Posted by: Paul | Mar 31, 2005 2:11:59 AM

Deegy, that prayer is wonderful. And so is that interview series! Has so much in it to think about. Someday I'd love to see the whole thing (I've seen only parts of it).

Roger, yes, your last paragraph describes the angst and challenge so well of people who find themselves in such a spot. Do you think it's possible that in addition to ascribing to God all the best qualities we can think of, we also ascribe some of our shadow as well? I guess I wonder because some of the concepts of God that I've been exposed to are far from purely wonderful. They make me afraid.

And Paul, I love this quote: "We have come from God, Tolkien argued, and inevitably the myths woven by us, though they contain error, reflect a splintered fragment of the true light, the eternal truth that is with God." So beautiful. Thanks for your many good reflections. And I hope there was no fire in your building! :)

Posted by: Kristin | Mar 31, 2005 8:58:35 AM

Heh there - the building is still there and so am I :)

I am continuing to ponder on the Q of do I have a choice and is free will an illusion?

I think I am pondering here as my journey through the desert as bought me to temptation class 102 - all the kingdoms of the world can be mine or I can have my cake, eat it and not add to my belly!

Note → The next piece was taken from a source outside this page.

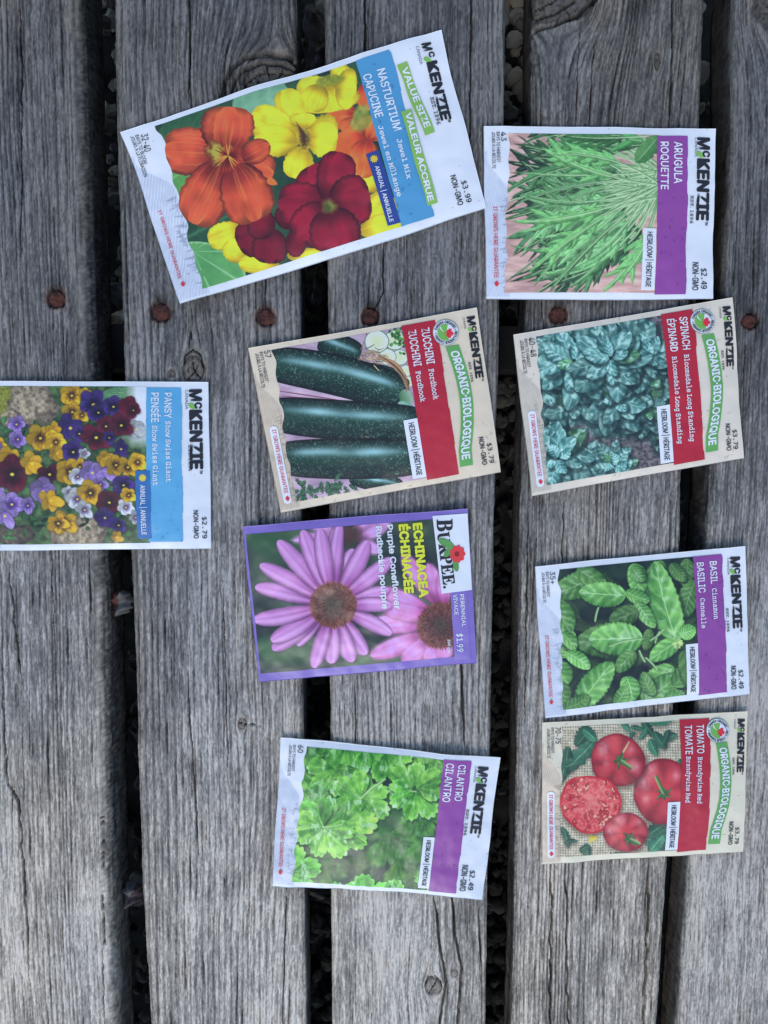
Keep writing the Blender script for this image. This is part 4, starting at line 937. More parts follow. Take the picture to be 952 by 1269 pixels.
def pic_basil(cv):
    cv.C[:] = mixc((16, 28, 32), (34, 58, 46), np.clip(fbm(cv.X / 50, cv.Y / 50, 2, 3) * 2 - .5, 0, 1))
    rs = np.random.default_rng(21)
    G = lambda f, sd, cr=.5: leafcol(np.array((48, 104, 46)) * f, np.array((158, 216, 122)) * f, np.array((172, 216, 152)) * f, 4 + sd % 4, 1.1 + .1 * (sd % 3), sd, 26., .035, cr, .32 * f)
    for q in range(40):
        c = np.array((rs.uniform(100, 690), rs.uniform(100, 720))); a = rs.uniform(0, 6.28)
        cv.blade(c, c + rs.uniform(60, 120) * np.array((math.cos(a), math.sin(a))), rs.uniform(40, 70), G(.42, q), (.5, .6), al=.8, soft=4)
    LV = [((285, 150), (90, 240), 110, .82), ((200, 130), (320, 200), 84, .8), ((95, 260), (170, 400), 110, .85), ((660, 90), (640, 200), 70, .7), ((690, 180), (640, 330), 90, .75), ((560, 100), (480, 240), 84, .7), ((440, 110), (455, 240), 88, 1.02), ((430, 120), (480, 180), 60, .9), ((590, 110), (650, 180), 60, .72),
          ((400, 240), (205, 228), 108, 1.02), ((610, 440), (525, 100), 128, 1.04), ((400, 225), (500, 262), 60, 1.0), ((440, 265), (520, 375), 62, 1.0), ((450, 300), (330, 350), 90, .66), ((470, 430), (190, 440), 150, .72), ((470, 420), (245, 425), 140, 1.06), ((120, 500), (180, 390), 90, .9), ((130, 400), (190, 470), 60, .95),
          ((440, 480), (360, 560), 70, .8), ((500, 380), (480, 470), 50, .7), ((150, 480), (250, 545), 66, 1.1), ((110, 520), (160, 610), 100, .95), ((120, 600), (140, 700), 90, .8), ((200, 715), (345, 520), 120, 1.0), ((140, 715), (250, 660), 70, .8), ((620, 430), (500, 510), 80, 1.05), ((600, 540), (470, 640), 110, .95), ((400, 580), (430, 690), 86, 1.08),
          ((470, 690), (620, 570), 110, .88), ((600, 620), (690, 520), 90, .78), ((560, 690), (650, 650), 60, .9), ((360, 700), (400, 620), 64, .92), ((620, 400), (690, 380), 70, 1.1), ((640, 470), (690, 640), 90, .7), ((520, 660), (470, 560), 60, .8)]
    for q, (p0, p1, w, f) in enumerate(LV):
        cv.blade(np.array(p0) + (4, 7), np.array(p1) + (5, 9), w * 1.04, rgb(14, 30, 28), (.5, .55), al=.6, soft=7)
        cv.blade(p0, p1, w, G(f, q + 3, .7), (.5, .58), ((q * 29) % 17) - 8, jag=.07, jf=13)
    for p0, p1, b in (((470, 420), (330, 452), 6), ((540, 390), (520, 440), 3), ((480, 500), (530, 555), -4), ((500, 430), (560, 380), 4), ((455, 470), (480, 520), 2), ((285, 290), (270, 350), 2)):
        cv.blade(p0, p1, 9, lambda t, r, X, Y: mixc((90, 136, 80), (176, 206, 150), np.clip(.5 - r * .6, 0, 1)), (.1, .1), b)
    for q in range(14):
        a = rs.uniform(0, 6.28); cv.blade((615, 440), (615 + 24 * math.cos(a), 440 + 24 * math.sin(a)), 12, rgb(*(np.array((170, 200, 120)) * rs.uniform(.7, 1.2))), (.4, .6))

def pic_tomato(cv):
    X, Y = cv.X, cv.Y
    wx_ = X + 2.5 * (vn(X / 30, Y / 30, 1) - .5); wy_ = Y + 2.5 * (vn(X / 30, Y / 30, 2) - .5)
    u = (wx_ / 11.5) % 1; v = (wy_ / 11.5) % 1
    chk = ((np.floor(wx_ / 11.5) + np.floor(wy_ / 11.5)) % 2)
    th = np.where(chk > .5, np.abs(u - .5), np.abs(v - .5)); hole = (np.minimum(np.abs(u - .5), 1) > .34) & (np.abs(v - .5) > .34)
    c = mixc((178, 164, 142), (220, 210, 188), vn(X / 12, Y / 12, 3)) * (1 - .30 * np.clip(th * 2, 0, 1) ** 2)[:, None]
    cv.C[:] = np.where(hole[:, None], rgb(84, 66, 54), c)
    G = lambda f, sd: leafcol(np.array((26, 66, 52)) * f, np.array((82, 142, 108)) * f, np.array((130, 176, 140)) * f, 6, 1., sd, 18.)
    for q, (p0, p1, w) in enumerate((((240, 95), (180, 180), 70), ((270, 150), (110, 300), 70), ((150, 185), (112, 340), 62), ((215, 110), (270, 160), 50), ((180, 250), (130, 270), 60), ((380, 80), (420, 120), 26), ((420, 100), (480, 110), 22), ((470, 70), (520, 140), 40), ((500, 80), (600, 75), 36), ((520, 120), (570, 190), 50), ((500, 150), (530, 215), 44), ((560, 140), (620, 130), 40), ((590, 110), (560, 180), 30), ((620, 235), (640, 260), 44), ((440, 120), (420, 150), 20), ((490, 100), (450, 150), 26),
                                     ((120, 530), (150, 620), 34), ((130, 600), (190, 590), 24), ((225, 600), (230, 670), 42), ((200, 640), (240, 610), 30), ((470, 580), (640, 600), 90), ((490, 560), (570, 510), 70), ((500, 640), (560, 560), 60), ((300, 670), (420, 650), 40), ((560, 640), (630, 570), 60))):
        cv.blade(np.array(p0) + (4, 6), np.array(p1) + (5, 8), w, rgb(60, 50, 44), (.5, .55), al=.4, soft=7)
        cv.blade(p0, p1, w, G(rs_t(q), q), (.5, .6), ((q * 31) % 15) - 7, jag=.25, jf=6)
    cv.ell((252, 577), 17, 15, rgb(214, 190, 60), 0, .5, 2)
    def tom(c, rx, ry, seed, hl, calyx, stem, ribs=5):
        c = np.array(c, float)
        cv.ell(c + (6, 10), rx * 1.03, ry * 1.03, rgb(70, 46, 40), 0, .03, seed, .6, 12)
        def f(r, th, X, Y):
            lx = (X - c[0]) / rx; ly = (Y - c[1]) / ry
            sh = np.clip(1.0 - .45 * r ** 2.2 - .22 * (lx * .5 + ly * .7), .3, 1.3)
            base = mixc((112, 12, 28), (196, 56, 66), np.clip(sh, 0, 1))
            rb = .5 + .5 * np.cos(ribs * th + seed); base = base * (1 - .20 * rb ** 3 * sstep(.1, .6, r))[:, None]; base = mixc(base, (222, 120, 120), .25 * (1 - rb) ** 2 * np.exp(-((r - .62) / .22) ** 2))
            for (hx, hy, hr, ha) in hl:
                d = np.hypot((X - hx) / hr, (Y - hy) / (hr * 1.3)); base = mixc(base, (238, 196, 200), np.clip(np.exp(-d ** 2) * ha * (.6 + .6 * vn(X / 12, Y / 12, 5)), 0, 1))
            return mixc(base, (110, 14, 30), sstep(.86, 1.02, r) * .55) * (1 + .08 * (fbm(X / 18, Y / 18, seed, 3) - .5))[:, None]
        cv.ell(c, rx, ry, f, 0, .025, seed)
        k = np.array(calyx, float)
        cv.ell(k, 22, 22, rgb(96, 18, 22), 0, .2, 1, .5, 12)
        for q in range(6):
            a = q * 1.047 + seed * .7; e = np.array((math.cos(a), math.sin(a)))
            cv.blade(k, k + e * (30 + 7 * ((q * 5) % 3)), 13, leafcol((24, 58, 34), (88, 138, 78), (120, 160, 100), 3, .5, q), (.4, .9), 5)
        cv.blade(k - (0, 0), stem, 17, lambda t, r, X, Y: mixc((48, 84, 48), (150, 176, 110), np.clip(.5 - .6 * r, 0, 1)), (.12, .06))
    rs = np.random.default_rng(6)
    tom((560, 370), 136, 142, 2, ((470, 330, 26, .55), (500, 270, 24, .5), (610, 300, 16, .4), (480, 400, 14, .4)), (556, 378), (520, 300))
    tom((360, 238), 115, 110, 1, ((300, 190, 26, .5), (430, 260, 22, .6), (420, 190, 16, .3), (310, 250, 14, .3)), (372, 238), (418, 270), 6)
    cv.blade((384, 205), (412, 158), 7, rgb(196, 176, 130), (.1, .3))
    # the cut half
    c = np.array((243., 426.)); cv.ell(c + (6, 9), 134, 128, rgb(70, 46, 40), 0, .06, 3, .6, 12)
    def cut(r, th, X, Y):
        n1 = fbm(X / 22, Y / 22, 8, 4); n2 = fbm(X / 9, Y / 9, 9, 3)
        cell = sstep(.50, .60, n1 + .10 * np.cos(th * 11) * sstep(.3, .8, r))
        base = mixc((196, 52, 62), (226, 132, 124), np.clip(n2 * 1.6 - .45, 0, 1))
        base = mixc(base, (160, 22, 36), cell * .85)
        base = mixc(base, (236, 190, 160), sstep(.68, .78, vn(X / 7, Y / 7, 5)) * cell * .8)
        base = mixc(base, (224, 120, 116), np.exp(-(r / .22) ** 2) * .8)
        return mixc(base, (186, 26, 40), sstep(.90, .96, r))
    cv.ell(c, 131, 126, cut, 0, .06, 3)
    tom((395, 550), 96, 88, 4, ((330, 540, 20, .5), (370, 490, 24, .55), (450, 500, 16, .4), (440, 590, 12, .4)), (412, 578), (458, 604), 7)
def rs_t(q): return .75 + .45 * ((q * 61) % 17) / 17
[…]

Personally I feel that there are two forces tugging at my life - one that tells me I can go back, I can revel in the sensual and in my own desires and sets out a rather attractive dark path and the other well that seems to be offering a "can't go back" which is no where near as attractive and promises a lot of ongoing pain...

I love option 1 but I know having lived through the effects of self determination before it was no where near as glamourous or as pain free, sweet and easy as tempation is currenly makes out.

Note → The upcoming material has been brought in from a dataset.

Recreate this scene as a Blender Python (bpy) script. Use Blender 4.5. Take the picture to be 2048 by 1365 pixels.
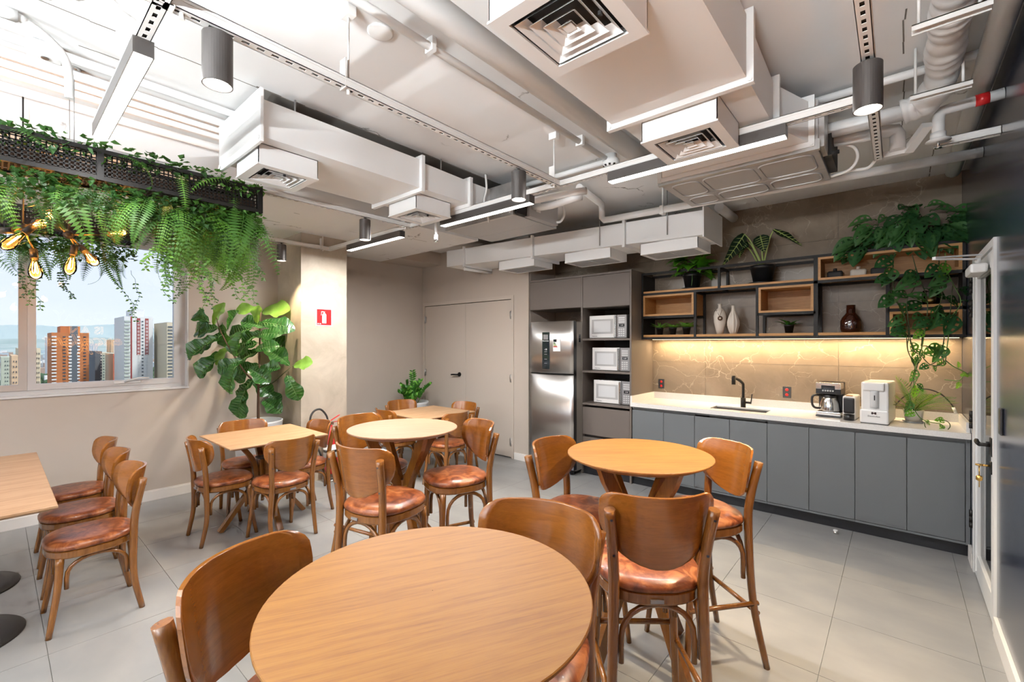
import bpy, bmesh, math, random
from math import sin, cos, pi, radians as RAD, sqrt, atan2
from mathutils import Vector as V, Matrix, Euler
for _o in list(bpy.data.objects): bpy.data.objects.remove(_o)
SC = bpy.context.scene
COL = SC.collection
random.seed(7)

# ------------------------------------------------------------------ camera, sky, exposure
F_PX, YAW, HORIZON, EYE = 895.0, 40.75, 688.0, 1.55
cam_d = bpy.data.cameras.new('camera'); cam = bpy.data.objects.new('camera', cam_d); COL.objects.link(cam)
cam_d.sensor_fit = 'HORIZONTAL'; cam_d.sensor_width = 36.0
cam_d.lens = 36.0 * F_PX / 2048.0
cam_d.shift_y = (HORIZON - 682.5) / 2048.0
cam_d.clip_start = 0.02; cam_d.clip_end = 20000
cam.location = (0, 0, EYE); cam.rotation_euler = (pi / 2, 0, RAD(YAW))
SC.camera = cam
vs = SC.view_settings
vs.view_transform = 'Standard'; vs.look = 'None'; vs.exposure = 1.6; vs.gamma = 1.0; vs.use_curve_mapping = False
SC.cycles.use_denoising = True
SC.cycles.max_bounces = 5; SC.cycles.diffuse_bounces = 3; SC.cycles.glossy_bounces = 3; SC.cycles.transmission_bounces = 3; SC.cycles.transparent_max_bounces = 8
SC.cycles.use_adaptive_sampling = True; SC.cycles.adaptive_threshold = .05; SC.cycles.adaptive_min_samples = 24; SC.cycles.use_light_tree = False
SC.cycles.sample_clamp_indirect = 3.0; SC.cycles.caustics_reflective = False; SC.cycles.caustics_refractive = False
W = bpy.data.worlds.new('sky'); SC.world = W; W.use_nodes = True
def build_world():
    nt = W.node_tree; nt.nodes.clear()
    out = nt.nodes.new('ShaderNodeOutputWorld'); bg = nt.nodes.new('ShaderNodeBackground')
    tc = nt.nodes.new('ShaderNodeTexCoord'); sp = nt.nodes.new('ShaderNodeSeparateXYZ')
    rp = nt.nodes.new('ShaderNodeValToRGB'); cr = rp.color_ramp
    cr.elements[0].position = 0.0; cr.elements[0].color = (.62, .68, .80, 1)
    cr.elements[1].position = 0.5; cr.elements[1].color = (.50, .56, .72, 1)
    e = cr.elements.new(.12); e.color = (.60, .66, .80, 1)
    no = nt.nodes.new('ShaderNodeTexNoise'); no.inputs['Scale'].default_value = 2.2; no.inputs['Detail'].default_value = 4
    mp = nt.nodes.new('ShaderNodeMapping'); mp.inputs['Scale'].default_value = (1, 1, 5)
    mx = nt.nodes.new('ShaderNodeMixRGB'); mx.blend_type = 'MIX'; mx.inputs[2].default_value = (.72, .76, .84, 1)
    mr = nt.nodes.new('ShaderNodeMapRange'); mr.inputs[1].default_value = .48; mr.inputs[2].default_value = .75; mr.inputs[4].default_value = .6
    L = nt.links.new
    L(tc.outputs['Generated'], sp.inputs[0]); L(sp.outputs['Z'], rp.inputs[0]); L(tc.outputs['Generated'], mp.inputs[0])
    L(mp.outputs[0], no.inputs['Vector']); L(no.outputs[0], mr.inputs[0]); L(mr.outputs[0], mx.inputs[0]); L(rp.outputs[0], mx.inputs[1])
    L(mx.outputs[0], bg.inputs[0]); bg.inputs[1].default_value = SKY; L(bg.outputs[0], out.inputs[0])
SKY = .50
build_world()
sun_d = bpy.data.lights.new('sun', 'SUN'); sun = bpy.data.objects.new('sun', sun_d); COL.objects.link(sun)     # stands behind the building, lights the city only
sun_d.energy = 1.1; sun_d.angle = RAD(6); sun_d.color = (1, .96, .9); sun.rotation_euler = Euler((RAD(38), 0, RAD(118)))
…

I know option 2 is for me but man the will power there is low to pursue it...

I have a choice. Maybe what I need to recongise is to make the right choice stick I need the help of a higher power as alone I do not think I can...

Posted by: Paul | Apr 6, 2005 1:14:52 PM

A while ago, I made up three "UU absolutions" that I put on my own blog. Two of them particularly relate to some things you said about "choice".

"No matter what we have done, no matter how terrible an act we have committed, we can always make the choice here & now for the good. We can turn our souls away from darkness and towards the light. Today's right action may seem like very little when compared to our past failures, or to the failures of the world around us. But the choice of one tiny raindrop in a gigantic thundercloud is part of the universal choice that ends a long and painful drought. This kind of choice is the essence of humanity's salvation."

"My will is smaller than the web of life; my will is smaller even than its impact on my being. My will cannot change the past, nor can it alone transform the cosmos. My will is weak; I am often a mere channel for what comes to me, passing on to others that which was passed on to me. There is no blame for the smallness of my will: it is simply the truth. But my will is not nothing. Through my will I can, in even one small action, open wider the channels of kindness and love. Through my will I can choose to hold back the flow of hurt and pain. This is my opportunity at every moment."

We do have opportunities in our lives to exercise free will, just not on the grand scale that we usually imagine. In my experience, I have intuitively sensed those tiny moments where I could fall one way or another, where there was a pure choice.

Posted by: Barbara Preuninger | Apr 7, 2005 8:08:07 AM

Paul, I like your conclusion - that maybe we do have choice, but we sometimes need some extra help to make our choices stick. I wish you help and strength in your struggle.

Barbara, thanks for these quotes. I'm drawn to the way they hold two poles in tension: the modesty and glory of the will. If I'm honest, the jury is still out for me on what, exactly, pushes us/allows us to make the decisions that we do - whether there is actual freedom involved or not - but I think it makes more sense to live one's life as though there IS freedom. The alternative could be a pretty passive existence.